When Parents are Angry

As a teacher, we sometimes deal with angry parents. Here are some tips that may help things go better.

  1. Be sure you are safe. If someone is swearing at you on the phone, you can let them know that they can call back when they are ready to speak calmly and you can hang up. If it is in person and you feel threatened, you can ask a colleague to stay with you in the room or you can walk down to the office to get help. In worst case scenarios, you can call 9-1-1.
  2. Things are mostly not this extreme, however and if we simply listen to the parents as they air their complaints, it will go a long way to helping resolve the problem. We can listen without interrupting or contradicting them.

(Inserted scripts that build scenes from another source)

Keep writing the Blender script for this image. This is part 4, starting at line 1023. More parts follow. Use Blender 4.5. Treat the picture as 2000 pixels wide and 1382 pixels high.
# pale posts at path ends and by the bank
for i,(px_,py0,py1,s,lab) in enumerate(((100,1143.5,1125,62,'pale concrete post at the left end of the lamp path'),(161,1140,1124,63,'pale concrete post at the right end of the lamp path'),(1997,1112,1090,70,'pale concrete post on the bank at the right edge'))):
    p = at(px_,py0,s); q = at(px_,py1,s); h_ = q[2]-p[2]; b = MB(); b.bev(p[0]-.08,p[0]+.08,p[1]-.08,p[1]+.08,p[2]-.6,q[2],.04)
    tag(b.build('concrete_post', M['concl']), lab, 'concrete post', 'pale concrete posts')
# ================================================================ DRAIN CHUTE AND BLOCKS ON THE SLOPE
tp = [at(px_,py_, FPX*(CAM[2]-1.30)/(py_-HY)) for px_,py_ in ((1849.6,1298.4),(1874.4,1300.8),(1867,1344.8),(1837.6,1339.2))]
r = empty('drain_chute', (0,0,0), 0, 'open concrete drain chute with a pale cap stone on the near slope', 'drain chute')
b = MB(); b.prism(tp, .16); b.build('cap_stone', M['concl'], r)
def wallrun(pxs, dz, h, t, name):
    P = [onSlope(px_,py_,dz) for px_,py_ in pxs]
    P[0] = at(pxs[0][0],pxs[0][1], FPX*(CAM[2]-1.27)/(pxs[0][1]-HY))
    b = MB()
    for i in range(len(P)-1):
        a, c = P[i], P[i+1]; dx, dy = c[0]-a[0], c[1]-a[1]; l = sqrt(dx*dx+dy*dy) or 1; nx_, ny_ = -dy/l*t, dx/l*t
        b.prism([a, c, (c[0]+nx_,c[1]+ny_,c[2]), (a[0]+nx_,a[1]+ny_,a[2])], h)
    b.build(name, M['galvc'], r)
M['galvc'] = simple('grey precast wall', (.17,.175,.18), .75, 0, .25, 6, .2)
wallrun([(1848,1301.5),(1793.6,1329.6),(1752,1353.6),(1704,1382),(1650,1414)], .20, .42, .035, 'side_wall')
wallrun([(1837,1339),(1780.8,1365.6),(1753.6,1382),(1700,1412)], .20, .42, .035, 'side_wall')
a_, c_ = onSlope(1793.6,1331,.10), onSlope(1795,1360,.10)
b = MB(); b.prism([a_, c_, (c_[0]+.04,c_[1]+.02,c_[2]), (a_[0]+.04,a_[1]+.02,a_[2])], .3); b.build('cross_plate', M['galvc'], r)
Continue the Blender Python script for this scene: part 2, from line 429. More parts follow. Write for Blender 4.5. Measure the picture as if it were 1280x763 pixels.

  3. We can ask questions to clarify what they are saying and to make sure we understand.
  4. When responding to the parents’ issues, we can do so without accusing their child or them. I find asking questions is a good way to go, e.g., Did you know that I gave 3 periods for the students to work on their projects in class?
  5. Look for solutions to resolve the parent’s concerns that will also work for you. Invite the parents to suggest solutions that fulfill their desires that will work within your framework.
  6. It is ok to ask to speak with the parents later. You do not have to find a solution that day. You can both think about it. Also, if the parent simply shows up without an appointment and you have a meeting or some other engagement, it is ok to reschedule the meeting. If the parent would like to speak to you during class time, let the parent know that you are responsible for the students now and that you would be available before or after school.
  7. If you are emailing a parent who is angry, it is a good idea to get someone else to read your email before sending it so that you can be sure your email won’t be misinterpreted.
  8. Assure the parents that you like their child. When we can point out the difference between liking their child, but not appreciating the behaviour, that can help. Name some things about the child that are positive – even if it is just that they are consistent.
  9. If you are really stuck, it may be time to get help from your vice-principal or principal. They have a lot of experience. They may even take over this issue for you with the parent.
  10. Don’t take things too personally. This gets easier the longer you’ve been a teacher. Remember, they are angry and saying things they may not say when they are calm. Sometimes, a parent will be mad and we as teachers are not able to do what they are asking. Then, we simply live with them being mad at us. We are not able to control other people’s feelings, just ours.